## begin DATA SUPPLIED
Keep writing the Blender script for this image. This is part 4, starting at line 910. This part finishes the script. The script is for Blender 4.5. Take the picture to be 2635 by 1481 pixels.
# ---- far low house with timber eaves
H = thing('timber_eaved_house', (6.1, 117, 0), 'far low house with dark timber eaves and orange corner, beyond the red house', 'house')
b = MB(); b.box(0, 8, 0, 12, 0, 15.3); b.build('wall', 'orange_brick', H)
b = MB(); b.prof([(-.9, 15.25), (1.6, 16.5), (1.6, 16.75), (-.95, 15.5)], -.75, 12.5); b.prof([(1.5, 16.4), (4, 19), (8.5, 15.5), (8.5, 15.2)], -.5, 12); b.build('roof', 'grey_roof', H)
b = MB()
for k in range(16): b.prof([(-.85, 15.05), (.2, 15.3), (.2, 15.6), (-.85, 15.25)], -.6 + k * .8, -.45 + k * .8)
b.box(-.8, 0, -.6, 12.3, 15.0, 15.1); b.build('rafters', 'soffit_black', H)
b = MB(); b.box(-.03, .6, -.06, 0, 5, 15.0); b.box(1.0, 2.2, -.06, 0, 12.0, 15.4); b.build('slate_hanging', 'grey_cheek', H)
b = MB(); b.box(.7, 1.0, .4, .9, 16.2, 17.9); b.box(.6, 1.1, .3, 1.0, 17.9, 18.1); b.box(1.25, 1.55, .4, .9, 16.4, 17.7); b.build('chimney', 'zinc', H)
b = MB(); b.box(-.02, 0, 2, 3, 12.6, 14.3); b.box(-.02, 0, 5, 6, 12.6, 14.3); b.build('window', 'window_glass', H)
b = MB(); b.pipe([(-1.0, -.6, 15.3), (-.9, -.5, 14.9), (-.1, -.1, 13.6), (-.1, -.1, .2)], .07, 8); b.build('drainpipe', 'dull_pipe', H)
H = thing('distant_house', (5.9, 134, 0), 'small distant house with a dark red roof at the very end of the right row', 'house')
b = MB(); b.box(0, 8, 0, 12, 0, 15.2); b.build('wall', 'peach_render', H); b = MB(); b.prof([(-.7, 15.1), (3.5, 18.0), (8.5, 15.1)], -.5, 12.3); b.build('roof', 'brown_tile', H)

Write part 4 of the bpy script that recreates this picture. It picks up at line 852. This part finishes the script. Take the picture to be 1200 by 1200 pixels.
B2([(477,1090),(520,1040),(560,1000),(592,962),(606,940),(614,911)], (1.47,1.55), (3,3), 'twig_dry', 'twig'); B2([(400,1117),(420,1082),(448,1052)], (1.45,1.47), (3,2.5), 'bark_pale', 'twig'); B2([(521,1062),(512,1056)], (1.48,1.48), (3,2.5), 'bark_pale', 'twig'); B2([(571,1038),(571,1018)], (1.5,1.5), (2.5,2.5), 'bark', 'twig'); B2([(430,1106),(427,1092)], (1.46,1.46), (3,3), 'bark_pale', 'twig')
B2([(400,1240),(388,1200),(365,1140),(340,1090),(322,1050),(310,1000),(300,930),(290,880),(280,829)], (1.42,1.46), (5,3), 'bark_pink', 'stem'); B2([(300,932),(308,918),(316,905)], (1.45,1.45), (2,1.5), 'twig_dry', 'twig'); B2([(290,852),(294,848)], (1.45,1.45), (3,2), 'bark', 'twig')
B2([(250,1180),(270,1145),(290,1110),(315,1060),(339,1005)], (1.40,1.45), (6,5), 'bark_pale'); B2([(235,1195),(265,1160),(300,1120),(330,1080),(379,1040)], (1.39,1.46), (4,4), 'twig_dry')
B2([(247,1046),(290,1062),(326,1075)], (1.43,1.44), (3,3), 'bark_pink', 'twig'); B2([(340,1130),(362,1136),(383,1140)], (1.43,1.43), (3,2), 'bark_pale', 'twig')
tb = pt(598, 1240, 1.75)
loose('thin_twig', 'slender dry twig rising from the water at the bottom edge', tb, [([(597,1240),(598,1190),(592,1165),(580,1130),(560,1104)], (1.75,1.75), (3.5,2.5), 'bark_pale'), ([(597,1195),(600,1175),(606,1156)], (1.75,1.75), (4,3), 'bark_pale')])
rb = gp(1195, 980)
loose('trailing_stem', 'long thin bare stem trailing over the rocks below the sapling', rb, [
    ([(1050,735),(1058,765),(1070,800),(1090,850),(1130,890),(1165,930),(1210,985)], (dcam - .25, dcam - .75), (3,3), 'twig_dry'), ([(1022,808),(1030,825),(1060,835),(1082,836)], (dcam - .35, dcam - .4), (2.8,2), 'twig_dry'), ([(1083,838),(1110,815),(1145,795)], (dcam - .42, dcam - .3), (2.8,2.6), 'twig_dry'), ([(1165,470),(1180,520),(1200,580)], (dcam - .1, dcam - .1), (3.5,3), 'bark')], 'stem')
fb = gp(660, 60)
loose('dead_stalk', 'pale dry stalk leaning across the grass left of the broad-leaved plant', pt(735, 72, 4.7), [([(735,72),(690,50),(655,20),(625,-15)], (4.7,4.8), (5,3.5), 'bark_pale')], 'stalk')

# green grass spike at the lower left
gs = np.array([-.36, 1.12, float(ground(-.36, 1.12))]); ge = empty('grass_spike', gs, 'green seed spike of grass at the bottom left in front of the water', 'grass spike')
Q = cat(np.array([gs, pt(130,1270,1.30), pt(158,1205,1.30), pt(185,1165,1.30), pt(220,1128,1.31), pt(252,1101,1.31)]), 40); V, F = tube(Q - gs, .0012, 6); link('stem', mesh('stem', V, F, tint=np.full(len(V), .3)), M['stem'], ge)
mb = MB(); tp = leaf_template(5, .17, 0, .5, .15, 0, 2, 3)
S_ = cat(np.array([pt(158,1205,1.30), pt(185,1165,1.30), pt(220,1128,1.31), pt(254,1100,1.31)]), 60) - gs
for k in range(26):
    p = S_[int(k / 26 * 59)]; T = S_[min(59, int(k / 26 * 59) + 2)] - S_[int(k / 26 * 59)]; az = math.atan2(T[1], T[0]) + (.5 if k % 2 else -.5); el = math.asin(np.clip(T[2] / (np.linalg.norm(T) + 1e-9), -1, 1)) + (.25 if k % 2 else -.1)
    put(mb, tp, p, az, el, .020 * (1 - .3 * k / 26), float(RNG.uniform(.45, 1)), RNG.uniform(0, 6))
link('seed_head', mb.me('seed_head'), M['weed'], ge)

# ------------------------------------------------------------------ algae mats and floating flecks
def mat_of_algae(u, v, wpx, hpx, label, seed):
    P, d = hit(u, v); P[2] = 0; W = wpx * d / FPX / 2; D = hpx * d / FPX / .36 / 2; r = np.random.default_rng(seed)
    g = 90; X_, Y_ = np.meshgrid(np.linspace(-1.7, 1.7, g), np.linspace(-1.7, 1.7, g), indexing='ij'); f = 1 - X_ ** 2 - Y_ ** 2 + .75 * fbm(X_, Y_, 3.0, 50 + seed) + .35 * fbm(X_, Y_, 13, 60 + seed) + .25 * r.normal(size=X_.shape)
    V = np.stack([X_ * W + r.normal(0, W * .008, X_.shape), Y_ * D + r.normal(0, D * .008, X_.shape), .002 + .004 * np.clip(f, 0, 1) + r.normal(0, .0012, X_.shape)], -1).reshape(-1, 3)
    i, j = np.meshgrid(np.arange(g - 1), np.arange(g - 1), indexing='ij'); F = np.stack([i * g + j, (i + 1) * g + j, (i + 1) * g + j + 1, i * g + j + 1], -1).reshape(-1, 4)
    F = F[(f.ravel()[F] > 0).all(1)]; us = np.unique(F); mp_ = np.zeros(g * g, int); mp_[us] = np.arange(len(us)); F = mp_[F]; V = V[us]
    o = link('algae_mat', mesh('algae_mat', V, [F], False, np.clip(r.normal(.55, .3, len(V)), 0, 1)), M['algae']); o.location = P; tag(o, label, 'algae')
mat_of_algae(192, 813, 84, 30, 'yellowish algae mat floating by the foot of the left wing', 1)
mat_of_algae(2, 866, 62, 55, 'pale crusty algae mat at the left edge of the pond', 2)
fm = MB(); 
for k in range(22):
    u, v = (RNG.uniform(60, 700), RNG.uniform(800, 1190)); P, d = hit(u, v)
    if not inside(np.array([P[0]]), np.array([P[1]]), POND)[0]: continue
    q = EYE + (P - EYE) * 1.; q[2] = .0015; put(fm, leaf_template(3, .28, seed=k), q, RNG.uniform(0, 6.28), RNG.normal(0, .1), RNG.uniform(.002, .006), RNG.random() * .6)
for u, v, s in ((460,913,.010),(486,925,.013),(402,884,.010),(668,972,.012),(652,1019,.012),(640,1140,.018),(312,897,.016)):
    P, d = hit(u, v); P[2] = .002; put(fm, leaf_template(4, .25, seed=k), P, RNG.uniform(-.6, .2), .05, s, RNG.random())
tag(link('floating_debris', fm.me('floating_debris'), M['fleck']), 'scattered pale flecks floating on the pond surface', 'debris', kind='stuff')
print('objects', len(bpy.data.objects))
## end DATA SUPPLIED
▶ _OBJECTIVE_:
Using the material above, quote the first line and each line after it, stopping at and including the line that holds "b = MB(); b.box(0, 8, 0, 12, 0, 15.2);".

▶ _COMPLETED TASK_:
Keep writing the Blender script for this image. This is part 4, starting at line 910. This part finishes the script. The script is for Blender 4.5. Take the picture to be 2635 by 1481 pixels.
# ---- far low house with timber eaves
H = thing('timber_eaved_house', (6.1, 117, 0), 'far low house with dark timber eaves and orange corner, beyond the red house', 'house')
b = MB(); b.box(0, 8, 0, 12, 0, 15.3); b.build('wall', 'orange_brick', H)
b = MB(); b.prof([(-.9, 15.25), (1.6, 16.5), (1.6, 16.75), (-.95, 15.5)], -.75, 12.5); b.prof([(1.5, 16.4), (4, 19), (8.5, 15.5), (8.5, 15.2)], -.5, 12); b.build('roof', 'grey_roof', H)
b = MB()
for k in range(16): b.prof([(-.85, 15.05), (.2, 15.3), (.2, 15.6), (-.85, 15.25)], -.6 + k * .8, -.45 + k * .8)
b.box(-.8, 0, -.6, 12.3, 15.0, 15.1); b.build('rafters', 'soffit_black', H)
b = MB(); b.box(-.03, .6, -.06, 0, 5, 15.0); b.box(1.0, 2.2, -.06, 0, 12.0, 15.4); b.build('slate_hanging', 'grey_cheek', H)
b = MB(); b.box(.7, 1.0, .4, .9, 16.2, 17.9); b.box(.6, 1.1, .3, 1.0, 17.9, 18.1); b.box(1.25, 1.55, .4, .9, 16.4, 17.7); b.build('chimney', 'zinc', H)
b = MB(); b.box(-.02, 0, 2, 3, 12.6, 14.3); b.box(-.02, 0, 5, 6, 12.6, 14.3); b.build('window', 'window_glass', H)
b = MB(); b.pipe([(-1.0, -.6, 15.3), (-.9, -.5, 14.9), (-.1, -.1, 13.6), (-.1, -.1, .2)], .07, 8); b.build('drainpipe', 'dull_pipe', H)
H = thing('distant_house', (5.9, 134, 0), 'small distant house with a dark red roof at the very end of the right row', 'house')
b = MB(); b.box(0, 8, 0, 12, 0, 15.2); b.build('wall', 'peach_render', H); b = MB(); b.prof([(-.7, 15.1), (3.5, 18.0), (8.5, 15.1)], -.5, 12.3); b.build('roof', 'brown_tile', H)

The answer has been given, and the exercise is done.